We may end by quoting Adam Michnik which we have done before in this column. Michnik was associated with the independent trade union Solidarity which was founded in 1980 when Poland was still in the ‘Soviet bloc’. He was imprisoned several times (he was later to be elected to Parliament when Poland freed itself from the Soviet bloc and held open elections). On one occasion when he was in prison, the Army General who was also the Minister of Internal Affairs made a proposal to Michnik that if he would consent to leave Poland, he would be freed very soon. The Civil Rights Movement of Sri Lanka, in their excellent series of booklets on the Value of Dissent, published Michnik’s reply to the Minister of Internal Affairs as ‘a superb affirmation of the need for conscience as an undeniable guide to ethical conduct, in politics and public life as in private life’:

"In the life of every honourable person there comes a difficult moment, General, when the simple statement ‘this is black and this is white’ requires paying a heavy price.... At such a time, General, a decent man’s concern is not the price he will have to pay, but the certainty that white is white and black is black.

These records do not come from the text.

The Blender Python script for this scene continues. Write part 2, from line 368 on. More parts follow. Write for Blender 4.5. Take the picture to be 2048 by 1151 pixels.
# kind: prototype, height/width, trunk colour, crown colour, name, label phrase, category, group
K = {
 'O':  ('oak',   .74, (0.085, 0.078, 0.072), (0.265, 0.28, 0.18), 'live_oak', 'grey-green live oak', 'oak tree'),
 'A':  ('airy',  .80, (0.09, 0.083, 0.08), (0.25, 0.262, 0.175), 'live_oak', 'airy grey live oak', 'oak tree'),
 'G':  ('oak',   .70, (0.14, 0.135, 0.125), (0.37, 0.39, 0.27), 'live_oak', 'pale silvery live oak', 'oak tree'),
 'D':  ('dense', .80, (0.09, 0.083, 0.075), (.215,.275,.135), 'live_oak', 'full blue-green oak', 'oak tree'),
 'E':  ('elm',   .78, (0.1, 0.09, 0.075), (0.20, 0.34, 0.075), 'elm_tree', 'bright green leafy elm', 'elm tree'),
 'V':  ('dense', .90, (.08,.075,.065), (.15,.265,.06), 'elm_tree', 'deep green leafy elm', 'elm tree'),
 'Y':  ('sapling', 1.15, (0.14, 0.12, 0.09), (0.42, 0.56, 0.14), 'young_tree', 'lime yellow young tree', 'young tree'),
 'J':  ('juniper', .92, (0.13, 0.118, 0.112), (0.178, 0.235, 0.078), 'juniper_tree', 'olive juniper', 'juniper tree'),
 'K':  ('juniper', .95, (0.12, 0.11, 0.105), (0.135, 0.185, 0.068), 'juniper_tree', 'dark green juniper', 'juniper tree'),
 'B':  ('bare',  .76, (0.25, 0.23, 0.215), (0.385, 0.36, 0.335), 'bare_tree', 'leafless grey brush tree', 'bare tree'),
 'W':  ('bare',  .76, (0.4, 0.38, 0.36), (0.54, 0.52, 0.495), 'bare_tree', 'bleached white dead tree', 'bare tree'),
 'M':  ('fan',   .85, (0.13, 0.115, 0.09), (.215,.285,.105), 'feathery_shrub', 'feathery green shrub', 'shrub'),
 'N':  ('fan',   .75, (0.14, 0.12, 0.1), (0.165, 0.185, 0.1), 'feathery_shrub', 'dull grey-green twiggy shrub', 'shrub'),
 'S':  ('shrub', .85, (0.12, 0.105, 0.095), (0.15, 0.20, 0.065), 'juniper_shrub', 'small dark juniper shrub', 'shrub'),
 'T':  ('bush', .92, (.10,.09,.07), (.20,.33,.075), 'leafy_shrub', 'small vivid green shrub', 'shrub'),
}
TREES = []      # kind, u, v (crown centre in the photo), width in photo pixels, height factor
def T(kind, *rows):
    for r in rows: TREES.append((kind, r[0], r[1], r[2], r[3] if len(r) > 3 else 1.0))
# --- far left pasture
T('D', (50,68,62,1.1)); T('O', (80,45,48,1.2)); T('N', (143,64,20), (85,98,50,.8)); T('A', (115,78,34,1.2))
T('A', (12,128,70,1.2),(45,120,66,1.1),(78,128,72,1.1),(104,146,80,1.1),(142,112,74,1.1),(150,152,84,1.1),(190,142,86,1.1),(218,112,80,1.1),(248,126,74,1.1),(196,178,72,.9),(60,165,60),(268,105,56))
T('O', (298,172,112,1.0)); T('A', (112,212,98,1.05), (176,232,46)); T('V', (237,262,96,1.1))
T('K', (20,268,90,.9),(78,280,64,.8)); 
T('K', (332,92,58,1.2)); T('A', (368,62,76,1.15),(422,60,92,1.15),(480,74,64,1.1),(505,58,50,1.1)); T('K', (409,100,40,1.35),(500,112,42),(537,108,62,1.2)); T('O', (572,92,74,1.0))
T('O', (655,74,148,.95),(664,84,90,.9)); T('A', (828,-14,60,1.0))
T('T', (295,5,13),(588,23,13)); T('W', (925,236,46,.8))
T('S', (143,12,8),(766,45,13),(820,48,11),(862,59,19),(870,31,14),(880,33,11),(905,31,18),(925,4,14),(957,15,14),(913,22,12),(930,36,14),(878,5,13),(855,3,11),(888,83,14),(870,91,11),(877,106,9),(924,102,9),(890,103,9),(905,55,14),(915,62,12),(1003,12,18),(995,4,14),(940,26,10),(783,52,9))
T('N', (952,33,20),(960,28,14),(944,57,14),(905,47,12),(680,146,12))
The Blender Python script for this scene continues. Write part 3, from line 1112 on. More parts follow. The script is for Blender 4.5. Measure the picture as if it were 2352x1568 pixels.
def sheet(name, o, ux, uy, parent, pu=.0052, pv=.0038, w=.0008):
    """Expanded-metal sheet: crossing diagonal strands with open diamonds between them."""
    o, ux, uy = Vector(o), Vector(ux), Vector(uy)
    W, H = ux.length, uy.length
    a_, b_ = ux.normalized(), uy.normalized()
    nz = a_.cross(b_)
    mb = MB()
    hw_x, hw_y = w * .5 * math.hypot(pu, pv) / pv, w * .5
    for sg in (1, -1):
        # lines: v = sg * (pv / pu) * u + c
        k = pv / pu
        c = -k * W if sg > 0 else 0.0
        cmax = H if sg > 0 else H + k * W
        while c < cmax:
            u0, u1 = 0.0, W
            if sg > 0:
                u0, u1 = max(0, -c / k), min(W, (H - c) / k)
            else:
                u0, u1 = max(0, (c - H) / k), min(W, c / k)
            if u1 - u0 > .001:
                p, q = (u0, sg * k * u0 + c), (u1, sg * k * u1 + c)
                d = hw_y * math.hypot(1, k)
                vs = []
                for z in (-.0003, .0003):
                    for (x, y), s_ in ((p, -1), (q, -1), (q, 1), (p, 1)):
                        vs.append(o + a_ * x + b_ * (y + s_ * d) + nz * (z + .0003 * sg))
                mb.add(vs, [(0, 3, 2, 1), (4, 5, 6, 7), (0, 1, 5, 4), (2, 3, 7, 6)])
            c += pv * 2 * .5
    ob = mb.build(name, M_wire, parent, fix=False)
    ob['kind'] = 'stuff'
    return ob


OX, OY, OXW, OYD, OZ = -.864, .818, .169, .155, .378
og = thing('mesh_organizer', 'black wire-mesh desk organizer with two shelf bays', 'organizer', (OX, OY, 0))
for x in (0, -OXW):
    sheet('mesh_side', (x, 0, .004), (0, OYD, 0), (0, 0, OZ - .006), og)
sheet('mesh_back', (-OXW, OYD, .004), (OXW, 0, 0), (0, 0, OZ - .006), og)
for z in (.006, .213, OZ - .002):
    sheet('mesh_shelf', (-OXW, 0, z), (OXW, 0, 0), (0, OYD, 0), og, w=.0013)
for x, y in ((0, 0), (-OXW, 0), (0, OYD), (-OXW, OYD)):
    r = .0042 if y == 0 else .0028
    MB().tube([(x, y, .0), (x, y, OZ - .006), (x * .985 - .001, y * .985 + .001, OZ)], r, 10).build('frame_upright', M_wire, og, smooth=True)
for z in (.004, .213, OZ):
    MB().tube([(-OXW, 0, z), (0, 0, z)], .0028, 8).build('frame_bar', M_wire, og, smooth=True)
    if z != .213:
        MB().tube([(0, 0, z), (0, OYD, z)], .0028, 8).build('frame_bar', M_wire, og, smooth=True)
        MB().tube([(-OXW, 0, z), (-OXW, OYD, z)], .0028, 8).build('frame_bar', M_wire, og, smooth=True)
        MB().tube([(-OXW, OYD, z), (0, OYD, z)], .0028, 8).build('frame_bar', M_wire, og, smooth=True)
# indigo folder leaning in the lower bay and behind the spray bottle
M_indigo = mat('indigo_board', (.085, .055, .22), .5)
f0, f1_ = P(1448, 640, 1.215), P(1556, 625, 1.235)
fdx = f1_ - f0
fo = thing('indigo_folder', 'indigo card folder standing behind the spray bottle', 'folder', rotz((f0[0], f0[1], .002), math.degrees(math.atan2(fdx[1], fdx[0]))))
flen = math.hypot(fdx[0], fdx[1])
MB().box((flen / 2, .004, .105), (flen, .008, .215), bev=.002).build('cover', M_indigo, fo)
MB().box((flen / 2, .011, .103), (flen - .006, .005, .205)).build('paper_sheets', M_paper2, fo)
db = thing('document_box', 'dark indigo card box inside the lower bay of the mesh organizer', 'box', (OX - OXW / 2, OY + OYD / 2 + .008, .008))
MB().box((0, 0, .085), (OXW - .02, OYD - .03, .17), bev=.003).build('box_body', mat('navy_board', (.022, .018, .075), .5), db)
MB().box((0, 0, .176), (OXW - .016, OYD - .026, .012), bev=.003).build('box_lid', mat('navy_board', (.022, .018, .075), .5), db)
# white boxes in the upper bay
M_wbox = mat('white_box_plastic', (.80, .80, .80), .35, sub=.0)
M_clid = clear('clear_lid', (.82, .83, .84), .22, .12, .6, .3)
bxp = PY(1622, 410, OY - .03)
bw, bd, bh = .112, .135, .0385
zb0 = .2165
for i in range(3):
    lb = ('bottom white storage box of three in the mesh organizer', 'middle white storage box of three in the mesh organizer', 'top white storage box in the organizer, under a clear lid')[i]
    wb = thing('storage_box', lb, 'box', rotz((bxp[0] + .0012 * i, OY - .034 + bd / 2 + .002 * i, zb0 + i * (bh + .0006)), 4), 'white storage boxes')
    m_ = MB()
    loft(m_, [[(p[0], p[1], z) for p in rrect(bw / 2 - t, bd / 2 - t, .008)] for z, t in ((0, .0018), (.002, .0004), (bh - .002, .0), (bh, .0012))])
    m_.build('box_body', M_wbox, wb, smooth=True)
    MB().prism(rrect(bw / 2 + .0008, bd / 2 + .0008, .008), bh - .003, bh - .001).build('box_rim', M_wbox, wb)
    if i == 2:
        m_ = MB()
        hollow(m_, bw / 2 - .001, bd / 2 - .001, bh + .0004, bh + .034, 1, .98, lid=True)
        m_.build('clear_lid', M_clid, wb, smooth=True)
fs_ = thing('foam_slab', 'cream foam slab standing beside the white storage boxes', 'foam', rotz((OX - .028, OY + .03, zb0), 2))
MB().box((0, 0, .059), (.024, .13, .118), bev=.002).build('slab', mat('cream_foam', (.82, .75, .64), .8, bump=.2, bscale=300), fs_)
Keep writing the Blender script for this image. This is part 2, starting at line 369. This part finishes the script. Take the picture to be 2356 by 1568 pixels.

One needs a conscience to determine this. Paraphrasing the saying of one of the great writers of our continent, I would like to suggest that the first thing you need to know, General, is what it is to have a human conscience ......General, you may be the mighty Minister of Internal Affairs, you may have the backing of power, ...... but something invisible, a passerby in the dark, will appear before you and say: this you must not do. That is conscience."